*Short task*
Only the lines from the start of the data through the line with "scene.camera = cam" belong in the copy. Restate them word for word, minus the pictures.

*Dataset content*
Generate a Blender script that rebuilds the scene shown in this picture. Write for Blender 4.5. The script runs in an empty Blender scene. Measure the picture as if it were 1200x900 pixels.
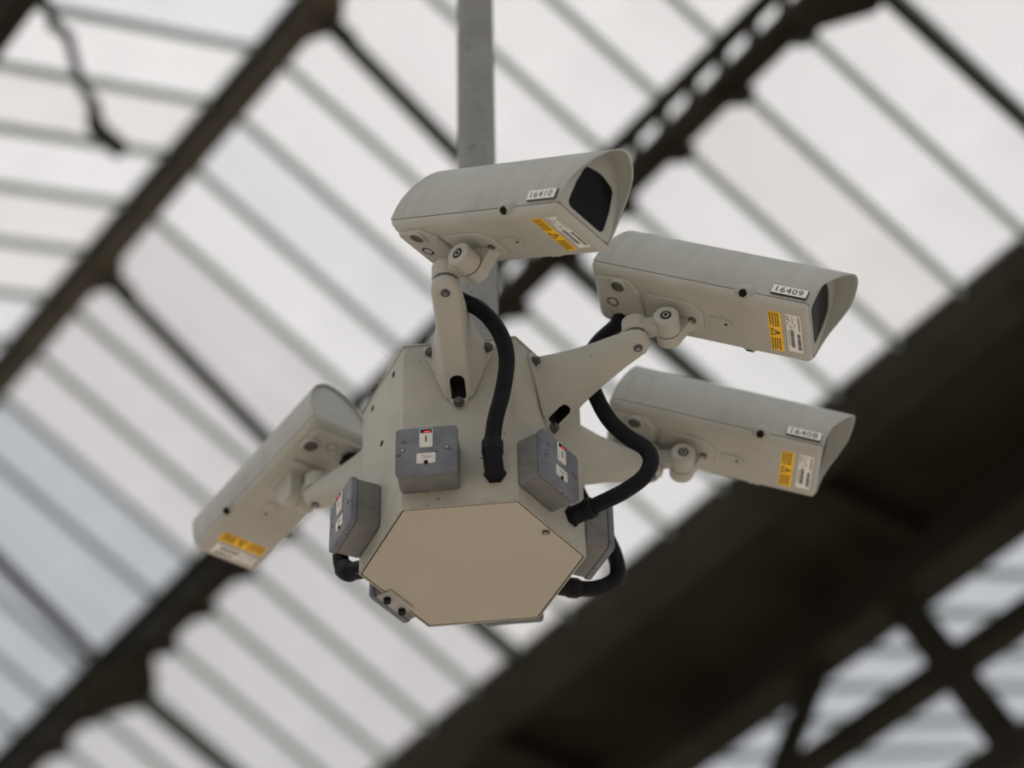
import bpy, bmesh, math, random
from mathutils import Vector, Matrix, Euler

random.seed(7)
scene = bpy.context.scene
COL = scene.collection

# ------------------------------------------------------------------ camera
CAM_POS = Vector((0.0723, -3.4475, -2.5684))
RIGHT = Vector((0.9998, 0.0137, -0.0160)).normalized()
FWD = Vector((0.0, 0.7583, 0.6519))
FWD = (FWD - RIGHT * FWD.dot(RIGHT)).normalized()
UP = RIGHT.cross(FWD).normalized()
cam_data = bpy.data.cameras.new('camera')
cam = bpy.data.objects.new('camera', cam_data)
COL.objects.link(cam)
m = Matrix((RIGHT, UP, -FWD)).transposed().to_4x4()
m.translation = CAM_POS
cam.matrix_world = m
cam_data.sensor_fit = 'HORIZONTAL'
cam_data.sensor_width = 36.0
cam_data.lens = 3029.45 / 1200 * 36
cam_data.clip_start = 0.05
cam_data.clip_end = 500
cam_data.dof.use_dof = True
cam_data.dof.focus_distance = 4.26
cam_data.dof.aperture_fstop = 1.4
scene.camera = cam

# ------------------------------------------------------------------ sky (flat overcast) and exposure
world = bpy.data.worlds.new('overcast_sky')
scene.world = world
world.use_nodes = True
bg = world.node_tree.nodes['Background']
# standard overcast luminance: (1 + 2 sin(elevation)) / 3 of the zenith value, the same all round
wn, wl = world.node_tree.nodes, world.node_tree.links
w_tc = wn.new('ShaderNodeTexCoord')
w_sep = wn.new('ShaderNodeSeparateXYZ')
wl.new(w_tc.outputs['Generated'], w_sep.inputs[0])
w_cl = wn.new('ShaderNodeMath')
w_cl.operation = 'MAXIMUM'
w_cl.inputs[1].default_value = 0.0
wl.new(w_sep.outputs['Z'], w_cl.inputs[0])
w_mul = wn.new('ShaderNodeMath')
w_mul.operation = 'MULTIPLY_ADD'
SKY_ZENITH = 1.19
w_mul.inputs[1].default_value = SKY_ZENITH * 2 / 3
w_mul.inputs[2].default_value = SKY_ZENITH / 3
wl.new(w_cl.outputs[0], w_mul.inputs[0])
w_rp = wn.new('ShaderNodeValToRGB')
w_rp.color_ramp.elements[0].color = (0.93, 0.965, 1.0, 1)
w_rp.color_ramp.elements[1].color = (1.0, 0.98, 0.965, 1)
w_rp.color_ramp.elements[1].position = 0.75
wl.new(w_cl.outputs[0], w_rp.inputs['Fac'])
wl.new(w_rp.outputs['Color'], bg.inputs['Color'])
wl.new(w_mul.outputs[0], bg.inputs['Strength'])
scene.view_settings.view_transform = 'Standard'
scene.view_settings.look = 'None'
scene.view_settings.gamma = 1.0
scene.view_settings.exposure = 0.0
scene.view_settings.use_curve_mapping = False
scene.cycles.use_denoising = True


# ------------------------------------------------------------------ materials
def new_mat(name):
    mt = bpy.data.materials.new(name)
    mt.use_nodes = True
    nt = mt.node_tree
    return mt, nt, nt.nodes['Principled BSDF']


def rgba(c):
    return (c[0], c[1], c[2], 1.0)


def noise_mat(name, c0, c1, scale=20, rough=0.5, lo=0.35, hi=0.65, spec=0.4, metal=0.0, bump=0.0, speck=None, detail=5,
              stretch=(1, 1, 1), speck_scale=90, speck_at=0.66, streak=0.0):
    mt, nt, bs = new_mat(name)
    N, Lk = nt.nodes, nt.links
    tc = N.new('ShaderNodeTexCoord')
    mp = N.new('ShaderNodeMapping')
    mp.inputs['Scale'].default_value = stretch
    Lk.new(tc.outputs['Object'], mp.inputs['Vector'])
    nz = N.new('ShaderNodeTexNoise')
    nz.inputs['Scale'].default_value = scale
    nz.inputs['Detail'].default_value = detail
    Lk.new(mp.outputs['Vector'], nz.inputs['Vector'])
    rp = N.new('ShaderNodeValToRGB')
    rp.color_ramp.elements[0].position = lo
    rp.color_ramp.elements[0].color = rgba(c0)
    rp.color_ramp.elements[1].position = hi
    rp.color_ramp.elements[1].color = rgba(c1)
    Lk.new(nz.outputs['Fac'], rp.inputs['Fac'])
    col = rp.outputs['Color']
    if speck:
        n2 = N.new('ShaderNodeTexNoise')
        n2.inputs['Scale'].default_value = speck_scale
        n2.inputs['Detail'].default_value = 3
        Lk.new(tc.outputs['Object'], n2.inputs['Vector'])
        r2 = N.new('ShaderNodeValToRGB')
        r2.color_ramp.elements[0].position = speck_at
        r2.color_ramp.elements[0].color = (0, 0, 0, 1)
        r2.color_ramp.elements[1].position = speck_at + 0.08
        r2.color_ramp.elements[1].color = (1, 1, 1, 1)
        Lk.new(n2.outputs['Fac'], r2.inputs['Fac'])
        mx = N.new('ShaderNodeMix')
        mx.data_type = 'RGBA'
        Lk.new(r2.outputs['Color'], mx.inputs[0])
        Lk.new(col, mx.inputs[6])
        mx.inputs[7].default_value = rgba(speck)
        col = mx.outputs[2]
    if streak > 0:
        mp3 = N.new('ShaderNodeMapping')
        mp3.inputs['Scale'].default_value = (55, 5, 4)
        Lk.new(tc.outputs['Object'], mp3.inputs['Vector'])
        n3 = N.new('ShaderNodeTexNoise')
        n3.inputs['Scale'].default_value = 1.0
        n3.inputs['Detail'].default_value = 3
        Lk.new(mp3.outputs['Vector'], n3.inputs['Vector'])
        r3 = N.new('ShaderNodeValToRGB')
        r3.color_ramp.elements[0].position = 0.52
        r3.color_ramp.elements[0].color = (1, 1, 1, 1)
        r3.color_ramp.elements[1].position = 0.75
        k3 = 1 - streak * 2
        r3.color_ramp.elements[1].color = (k3, k3, k3 * 0.97, 1)
        Lk.new(n3.outputs['Fac'], r3.inputs['Fac'])
        mx3 = N.new('ShaderNodeMix')
        mx3.data_type = 'RGBA'
        mx3.blend_type = 'MULTIPLY'
        mx3.inputs[0].default_value = 1.0
        Lk.new(col, mx3.inputs[6])
        Lk.new(r3.outputs['Color'], mx3.inputs[7])
        col = mx3.outputs[2]
    Lk.new(col, bs.inputs['Base Color'])
    bs.inputs['Roughness'].default_value = rough
    bs.inputs['Metallic'].default_value = metal
    bs.inputs['Specular IOR Level'].default_value = spec
    if bump > 0:
        bp = N.new('ShaderNodeBump')
        bp.inputs['Strength'].default_value = bump
        bp.inputs['Distance'].default_value = 0.002
        Lk.new(nz.outputs['Fac'], bp.inputs['Height'])
        Lk.new(bp.outputs['Normal'], bs.inputs['Normal'])
    return mt


def flat_mat(name, c, rough=0.5, spec=0.4, metal=0.0):
    mt, nt, bs = new_mat(name)
    bs.inputs['Base Color'].default_value = rgba(c)
    bs.inputs['Roughness'].default_value = rough
    bs.inputs['Specular IOR Level'].default_value = spec
    bs.inputs['Metallic'].default_value = metal
    return mt


def emit_mat(name, c, s):
    mt, nt, bs = new_mat(name)
    bs.inputs['Base Color'].default_value = rgba(c)
    bs.inputs['Emission Color'].default_value = rgba(c)
    bs.inputs['Emission Strength'].default_value = s
    return mt


def glass_mat(name, tint, diff, fac):
    """dirty roof glass: part clear, part milky; grime in streaks and blotches"""
    mt = bpy.data.materials.new(name)
    mt.use_nodes = True
    nt = mt.node_tree
    N, Lk = nt.nodes, nt.links
    N.clear()
    out = N.new('ShaderNodeOutputMaterial')
    tr = N.new('ShaderNodeBsdfTransparent')
    tl = N.new('ShaderNodeBsdfTranslucent')
    mix = N.new('ShaderNodeMixShader')
    tc = N.new('ShaderNodeTexCoord')
    nz = N.new('ShaderNodeTexNoise')
    nz.inputs['Scale'].default_value = 1.6
    nz.inputs['Detail'].default_value = 4
    Lk.new(tc.outputs['Object'], nz.inputs['Vector'])
    rp = N.new('ShaderNodeValToRGB')
    rp.color_ramp.elements[0].position = 0.30
    rp.color_ramp.elements[0].color = rgba([x * 0.90 for x in tint])
    rp.color_ramp.elements[1].position = 0.60
    rp.color_ramp.elements[1].color = rgba(tint)
    Lk.new(nz.outputs['Fac'], rp.inputs['Fac'])
    Lk.new(rp.outputs['Color'], tr.inputs['Color'])
    tl.inputs['Color'].default_value = rgba(diff)
    mix.inputs['Fac'].default_value = fac
    Lk.new(tr.outputs[0], mix.inputs[1])
    Lk.new(tl.outputs[0], mix.inputs[2])
    Lk.new(mix.outputs[0], out.inputs['Surface'])
    return mt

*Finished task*
Generate a Blender script that rebuilds the scene shown in this picture. Write for Blender 4.5. The script runs in an empty Blender scene. Measure the picture as if it were 1200x900 pixels.
import bpy, bmesh, math, random
from mathutils import Vector, Matrix, Euler

random.seed(7)
scene = bpy.context.scene
COL = scene.collection

# ------------------------------------------------------------------ camera
CAM_POS = Vector((0.0723, -3.4475, -2.5684))
RIGHT = Vector((0.9998, 0.0137, -0.0160)).normalized()
FWD = Vector((0.0, 0.7583, 0.6519))
FWD = (FWD - RIGHT * FWD.dot(RIGHT)).normalized()
UP = RIGHT.cross(FWD).normalized()
cam_data = bpy.data.cameras.new('camera')
cam = bpy.data.objects.new('camera', cam_data)
COL.objects.link(cam)
m = Matrix((RIGHT, UP, -FWD)).transposed().to_4x4()
m.translation = CAM_POS
cam.matrix_world = m
cam_data.sensor_fit = 'HORIZONTAL'
cam_data.sensor_width = 36.0
cam_data.lens = 3029.45 / 1200 * 36
cam_data.clip_start = 0.05
cam_data.clip_end = 500
cam_data.dof.use_dof = True
cam_data.dof.focus_distance = 4.26
cam_data.dof.aperture_fstop = 1.4
scene.camera = cam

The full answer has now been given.